Hell I run up bids on eBay sometimes. Especially on sports cards I'm trying to sell too. Nothing like creating an artificial market value.
 
Sounds like fraud to me. I'd sue if I found out this guy worked an auction that I won.
 
I assume he was a buyer and seller at auctions before, made a name for himself and after that made contacts with rich people or their agents.
Worked himself up to that kind of level buy showing he can buy at auction at the right price.
 
People with money don't want to hang around bidding on something so they hire people to represent them. Look at the stock market. None of the bidders on the floor are buying for themselves.

If someone famous shows up at an auction and bids the price always goes up. Many bidders work for several different buyers at the same auction. Some people go crazy at auctions and are better off having someone else do the bidding. If you go to an auction to buy, you need to have someone watching the crowd to see if someone is actually bidding against you. Auction companies get paid on a percentage of the sale price and they'll accept phantom bids to try to run the price up.

On an episode of Chasing Classic Cars, Wayne Carini was trying to sell a car for a client. The bids went up almost to reserve price and stopped. Wayne thought he might be able to work with the 2 bidders and the owner only to find out nobody had bid. The auctioneer took phantom bids to see if someone would jump in.
 
Sounds like fraud to me. I'd sue if I found out this guy worked an auction that I won.

Winning an auction is a term used by auctions to encourage competition. submitting the highest bid is referred to as winning but many times it's losing because the bidder pays too much.

Some auctions sell brand new merchandise and often get more for it than it would cost to purchase it retail and there is no warranty.
 
Doesn't seem like much of a profession. Wonder how much he actually makes.

1 auction a month for cars 75-300K at 10% of the price. If he makes less than a 100K/year he's a lazy fuck
 
I was just watching a show were the guy who was doing the bidding made 10 percent on the total. Just on the Ferrari he bid on made 125,000 dollars.

It took him hanging around for a few hours hidden. The reason why he hides is other professional bidders raise their bids based on his appearance.

When he bids the auctioneer calls him bidder on the right. The point is for hanging around for a few hours he made huge money.

This seems like a bum-ass job and if he is making a lot of money then good for him. I was giggling while reading the description. I bet it needs years of experience and a certain natural talent to pull this gig off.
 
Winning an auction is a term used by auctions to encourage competition. submitting the highest bid is referred to as winning but many times it's losing because the bidder pays too much.

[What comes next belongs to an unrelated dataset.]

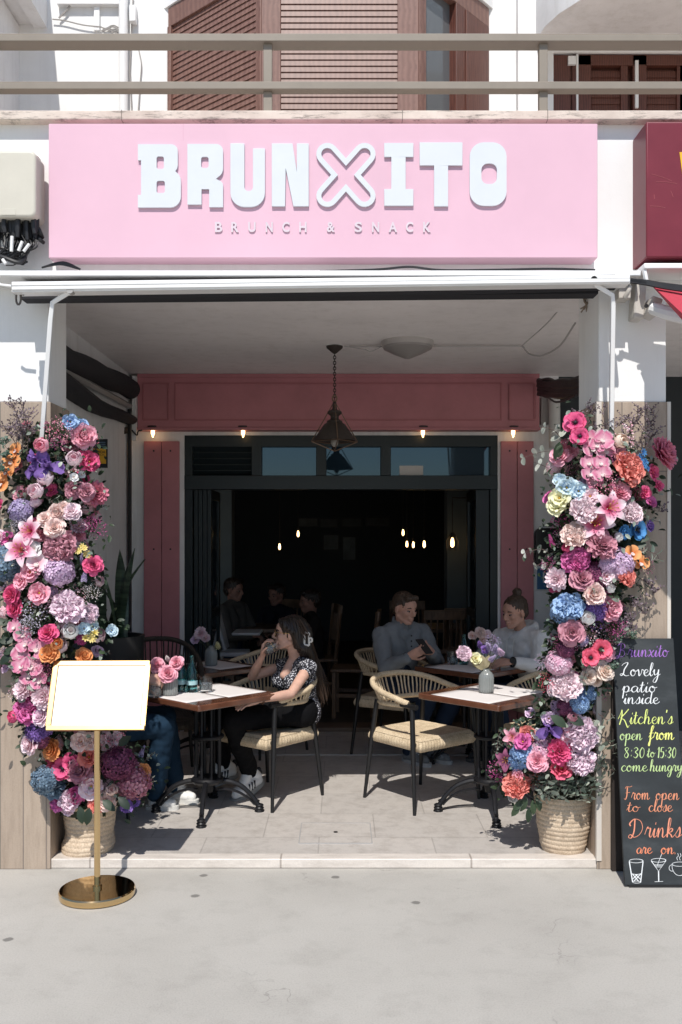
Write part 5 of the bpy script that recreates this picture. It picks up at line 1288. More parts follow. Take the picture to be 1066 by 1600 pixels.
def hash_(s): return sum((i + 1)*ord(c) for i, c in enumerate(s))
def put_flower(parent, kind, colr, p, rad, nrm, rnd):
    me, ex = flower_mesh(kind, rnd.randrange(3))
    o = bpy.data.objects.new(kind, me); COL.objects.link(o); o.parent = parent
    o.location = p - wpos(parent)
    q = nrm.normalized().to_track_quat('Z', 'Y'); s = rad
    tw = Quaternion((0,0,1), rnd.uniform(-.9,.9) if kind in ('orchid_blossom',) else rnd.random()*6.28)
    o.rotation_mode = 'QUATERNION'; o.rotation_quaternion = q @ tw; o.scale = (s*rnd.uniform(.94,1.06),)*3
    o.material_slots[0].link = 'OBJECT'; o.material_slots[0].material = FM[colr]
    for em, nm in ex: link(nm, em, o, world=False)
    return o
def leafquad(mb, p, d, n_, L_, W_, t, curl=.15, rnd=None, round_=False):
    d = d.normalized(); s = d.cross(n_)
    if s.length < 1e-4: s = d.orthogonal()
    s.normalize(); n_ = s.cross(d)
    st = [(0,.06),(.25,.8),(.55,1),(.8,.72),(1,.05)] if not round_ else [(0,.2),(.2,.85),(.5,1.05),(.8,.85),(1,.25)]
    vs, fs, ts = [], [], []
    for i, (a, b) in enumerate(st):
        c = p + d*(L_*a) - n_*(curl*L_*a*a)
        vs += [c - s*(W_*b) + n_*(W_*b*.25), c, c + s*(W_*b) + n_*(W_*b*.25)]; ts += [t, max(0, t-.12), min(1, t+.06)]
    for i in range(4):
        o = i*3; fs += [(o, o+1, o+4, o+3), (o+1, o+2, o+5, o+4)]
    mb.add(vs, fs, 0, ts)
def eucalyptus(parent, pts, matl, rnd, lsz=.020, step=.022, name='eucalyptus_sprig', ends=True):
    """a stem with pairs of round leaves"""
    lv, sm = MB(), MB(); c = crom(pts, 6); sm.tube(c, [.0028 - .0018*i/len(c) for i in range(len(c))], 5)
    L_ = 0
    for i in range(1, len(c)):
        L_ += (c[i] - c[i-1]).length
        if L_ > step*rnd.uniform(.8,1.2):
            L_ = 0; t = (c[i] - c[i-1]).normalized(); a = rnd.random()*6.28
            for s in (0, PI):
                pr = t.orthogonal().normalized(); pr = Quaternion(t, a + s) @ pr
                d = (pr + t*.35); u = i/len(c); z = lsz*(1.1 - .45*u)*rnd.uniform(.75,1.2)
                leafquad(lv, c[i], d, (t + Vector((rnd.uniform(-.5,.5), -.6, rnd.uniform(-.2,.6)))), z*1.5, z*.62, rnd.random(), .2, rnd, True)
    o = lv.build(name, matl, parent, smooth=80, attr=True, fix=False); sm.build('stem', TWIG, o)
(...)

Some auctions sell brand new merchandise and often get more for it than it would cost to purchase it retail and there is no warranty.

WTF are you going on about?

The point is that when you participate in an auction it's implied that you will only pay slightly more than what the next highest bidder is willing to pay, which is why it seems like a fair transaction.

Shill bidding, bidding to raise the price with no intention of buying, is banned on online auction sites and it should be illegal in live auctions as well.